Stated task
Copy all of the material exactly. Pictures are not to appear in the copy.

Material
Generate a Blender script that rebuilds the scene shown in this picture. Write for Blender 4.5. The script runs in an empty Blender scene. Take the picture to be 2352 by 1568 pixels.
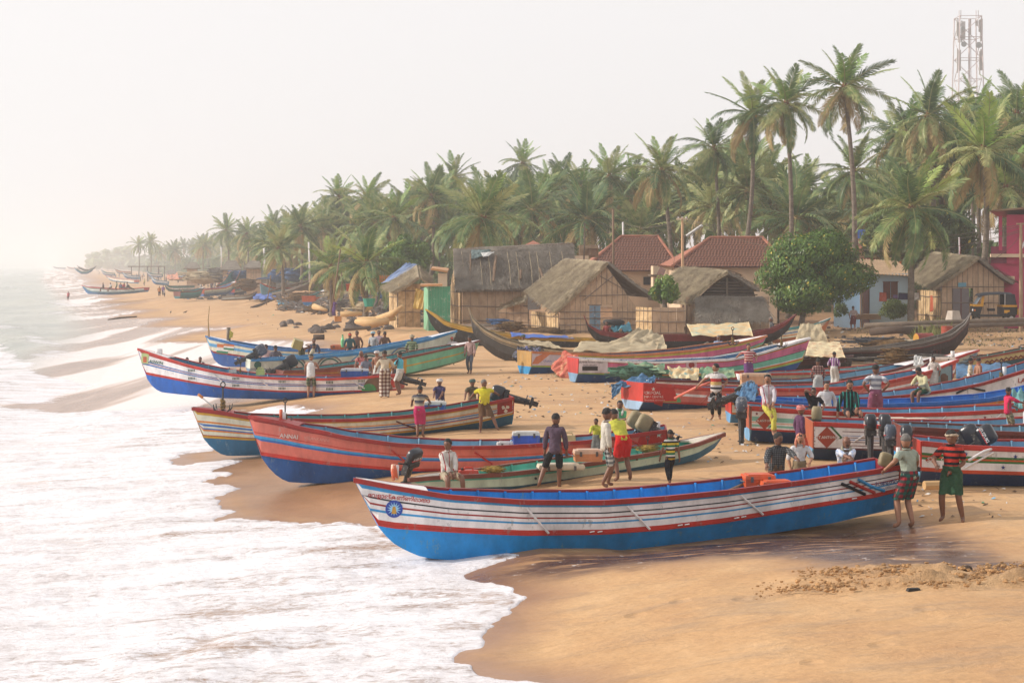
import bpy,math,random
import numpy as np
from mathutils import Vector,Matrix,Euler
# ------------------------------------------------------------------ camera, sky, sun, exposure
SC=bpy.context.scene
COL=SC.collection
CZ=5.9
F,CX,HY=4000.0,1176.0,610.0
cam_d=bpy.data.cameras.new('camera')
cam_d.sensor_width=36.0
cam_d.lens=36.0*F/2352.0
cam_d.shift_y=-(784.0-HY)/2352.0
cam_d.clip_start=0.5
cam_d.clip_end=20000
cam=bpy.data.objects.new('camera',cam_d);COL.objects.link(cam)
cam.location=(0,0,CZ);cam.rotation_euler=(math.radians(90),0,0)
SC.camera=cam
SUN_EL,SUN_AZ=math.radians(26),math.radians(-84)
world=bpy.data.worlds.new('World');SC.world=world;world.use_nodes=True
nt=world.node_tree;nt.nodes.clear()
w_out=nt.nodes.new('ShaderNodeOutputWorld');w_bg=nt.nodes.new('ShaderNodeBackground')
w_sky=nt.nodes.new('ShaderNodeTexSky');w_sky.sky_type='NISHITA';w_sky.sun_disc=False
w_sky.sun_elevation=SUN_EL;w_sky.sun_rotation=SUN_AZ
w_sky.air_density=1.0;w_sky.dust_density=6.0;w_sky.ozone_density=0.6
w_hs=nt.nodes.new('ShaderNodeHueSaturation');w_hs.inputs['Saturation'].default_value=0.25
w_mix=nt.nodes.new('ShaderNodeMix');w_mix.data_type='RGBA'
w_mix.inputs[0].default_value=0.80
w_mix.inputs[7].default_value=(10.2,9.95,9.95,1)
nt.links.new(w_sky.outputs[0],w_hs.inputs['Color']);nt.links.new(w_hs.outputs[0],w_mix.inputs[6])
nt.links.new(w_mix.outputs[2],w_bg.inputs[0]);w_bg.inputs[1].default_value=0.1
nt.links.new(w_bg.outputs[0],w_out.inputs[0])
sun_d=bpy.data.lights.new('sun','SUN');sun_d.energy=3.9;sun_d.angle=math.radians(1.2);sun_d.color=(1.0,0.90,0.79)
sun=bpy.data.objects.new('sun',sun_d);COL.objects.link(sun)
sd=Vector((math.sin(SUN_AZ)*math.cos(SUN_EL),math.cos(SUN_AZ)*math.cos(SUN_EL),math.sin(SUN_EL)))
sun.rotation_euler=sd.to_track_quat('Z','Y').to_euler();sun.location=(-60,40,60)
SC.view_settings.view_transform='Standard';SC.view_settings.look='None'
SC.view_settings.gamma=1.0;SC.view_settings.use_curve_mapping=False
SC.view_settings.exposure=0.12
SC.cycles.max_bounces=6;SC.cycles.volume_bounces=1;SC.cycles.diffuse_bounces=3
SC.cycles.transparent_max_bounces=6;SC.cycles.caustics_reflective=False;SC.cycles.caustics_refractive=False
RND=random.Random(7)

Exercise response
Generate a Blender script that rebuilds the scene shown in this picture. Write for Blender 4.5. The script runs in an empty Blender scene. Take the picture to be 2352 by 1568 pixels.
import bpy,math,random
import numpy as np
from mathutils import Vector,Matrix,Euler
# ------------------------------------------------------------------ camera, sky, sun, exposure
SC=bpy.context.scene
COL=SC.collection
CZ=5.9
F,CX,HY=4000.0,1176.0,610.0
cam_d=bpy.data.cameras.new('camera')
cam_d.sensor_width=36.0
cam_d.lens=36.0*F/2352.0
cam_d.shift_y=-(784.0-HY)/2352.0
cam_d.clip_start=0.5
cam_d.clip_end=20000
cam=bpy.data.objects.new('camera',cam_d);COL.objects.link(cam)
cam.location=(0,0,CZ);cam.rotation_euler=(math.radians(90),0,0)
SC.camera=cam
SUN_EL,SUN_AZ=math.radians(26),math.radians(-84)
world=bpy.data.worlds.new('World');SC.world=world;world.use_nodes=True
nt=world.node_tree;nt.nodes.clear()
w_out=nt.nodes.new('ShaderNodeOutputWorld');w_bg=nt.nodes.new('ShaderNodeBackground')
w_sky=nt.nodes.new('ShaderNodeTexSky');w_sky.sky_type='NISHITA';w_sky.sun_disc=False
w_sky.sun_elevation=SUN_EL;w_sky.sun_rotation=SUN_AZ
w_sky.air_density=1.0;w_sky.dust_density=6.0;w_sky.ozone_density=0.6
w_hs=nt.nodes.new('ShaderNodeHueSaturation');w_hs.inputs['Saturation'].default_value=0.25
w_mix=nt.nodes.new('ShaderNodeMix');w_mix.data_type='RGBA'
w_mix.inputs[0].default_value=0.80
w_mix.inputs[7].default_value=(10.2,9.95,9.95,1)
nt.links.new(w_sky.outputs[0],w_hs.inputs['Color']);nt.links.new(w_hs.outputs[0],w_mix.inputs[6])
nt.links.new(w_mix.outputs[2],w_bg.inputs[0]);w_bg.inputs[1].default_value=0.1
nt.links.new(w_bg.outputs[0],w_out.inputs[0])
sun_d=bpy.data.lights.new('sun','SUN');sun_d.energy=3.9;sun_d.angle=math.radians(1.2);sun_d.color=(1.0,0.90,0.79)
sun=bpy.data.objects.new('sun',sun_d);COL.objects.link(sun)
sd=Vector((math.sin(SUN_AZ)*math.cos(SUN_EL),math.cos(SUN_AZ)*math.cos(SUN_EL),math.sin(SUN_EL)))
sun.rotation_euler=sd.to_track_quat('Z','Y').to_euler();sun.location=(-60,40,60)
SC.view_settings.view_transform='Standard';SC.view_settings.look='None'
SC.view_settings.gamma=1.0;SC.view_settings.use_curve_mapping=False
SC.view_settings.exposure=0.12
SC.cycles.max_bounces=6;SC.cycles.volume_bounces=1;SC.cycles.diffuse_bounces=3
SC.cycles.transparent_max_bounces=6;SC.cycles.caustics_reflective=False;SC.cycles.caustics_refractive=False
RND=random.Random(7)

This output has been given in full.